= WHAT YOU ARE ASKED TO DO =
In exact form, please repeat the records from their opening line down to the line with "so.rotation_euler=sd.to_track_quat('-Z','Y').to_euler()", including that line.

(Scene modeling code data)
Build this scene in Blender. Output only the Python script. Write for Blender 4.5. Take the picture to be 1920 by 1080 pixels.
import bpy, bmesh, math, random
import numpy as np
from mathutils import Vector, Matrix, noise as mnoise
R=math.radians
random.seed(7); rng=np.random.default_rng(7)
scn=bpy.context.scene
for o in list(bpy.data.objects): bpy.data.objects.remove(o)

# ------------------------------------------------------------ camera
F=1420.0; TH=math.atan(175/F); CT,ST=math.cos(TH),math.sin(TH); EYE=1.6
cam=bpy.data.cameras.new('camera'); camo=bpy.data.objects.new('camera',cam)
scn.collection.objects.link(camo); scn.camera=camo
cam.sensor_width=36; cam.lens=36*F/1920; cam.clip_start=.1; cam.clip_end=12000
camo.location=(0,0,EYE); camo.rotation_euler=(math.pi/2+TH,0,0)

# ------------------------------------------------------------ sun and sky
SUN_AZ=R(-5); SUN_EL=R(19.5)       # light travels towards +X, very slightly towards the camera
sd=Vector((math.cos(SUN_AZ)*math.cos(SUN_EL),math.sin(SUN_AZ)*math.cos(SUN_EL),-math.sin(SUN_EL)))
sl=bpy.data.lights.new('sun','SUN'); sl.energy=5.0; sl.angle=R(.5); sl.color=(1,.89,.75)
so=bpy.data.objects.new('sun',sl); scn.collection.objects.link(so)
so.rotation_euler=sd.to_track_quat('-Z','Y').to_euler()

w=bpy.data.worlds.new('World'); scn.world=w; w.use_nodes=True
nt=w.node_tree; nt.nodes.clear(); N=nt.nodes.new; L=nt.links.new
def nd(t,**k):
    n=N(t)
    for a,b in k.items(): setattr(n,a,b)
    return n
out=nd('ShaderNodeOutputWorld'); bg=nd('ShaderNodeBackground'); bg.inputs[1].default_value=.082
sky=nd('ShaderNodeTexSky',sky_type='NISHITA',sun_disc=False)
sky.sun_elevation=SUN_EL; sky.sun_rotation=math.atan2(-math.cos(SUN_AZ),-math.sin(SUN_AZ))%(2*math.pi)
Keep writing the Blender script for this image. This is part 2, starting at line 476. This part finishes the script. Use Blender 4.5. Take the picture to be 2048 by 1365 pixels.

= RESPONSE TO THE TASK =
Build this scene in Blender. Output only the Python script. Write for Blender 4.5. Take the picture to be 1920 by 1080 pixels.
import bpy, bmesh, math, random
import numpy as np
from mathutils import Vector, Matrix, noise as mnoise
R=math.radians
random.seed(7); rng=np.random.default_rng(7)
scn=bpy.context.scene
for o in list(bpy.data.objects): bpy.data.objects.remove(o)

# ------------------------------------------------------------ camera
F=1420.0; TH=math.atan(175/F); CT,ST=math.cos(TH),math.sin(TH); EYE=1.6
cam=bpy.data.cameras.new('camera'); camo=bpy.data.objects.new('camera',cam)
scn.collection.objects.link(camo); scn.camera=camo
cam.sensor_width=36; cam.lens=36*F/1920; cam.clip_start=.1; cam.clip_end=12000
camo.location=(0,0,EYE); camo.rotation_euler=(math.pi/2+TH,0,0)

# ------------------------------------------------------------ sun and sky
SUN_AZ=R(-5); SUN_EL=R(19.5)       # light travels towards +X, very slightly towards the camera
sd=Vector((math.cos(SUN_AZ)*math.cos(SUN_EL),math.sin(SUN_AZ)*math.cos(SUN_EL),-math.sin(SUN_EL)))
sl=bpy.data.lights.new('sun','SUN'); sl.energy=5.0; sl.angle=R(.5); sl.color=(1,.89,.75)
so=bpy.data.objects.new('sun',sl); scn.collection.objects.link(so)
so.rotation_euler=sd.to_track_quat('-Z','Y').to_euler()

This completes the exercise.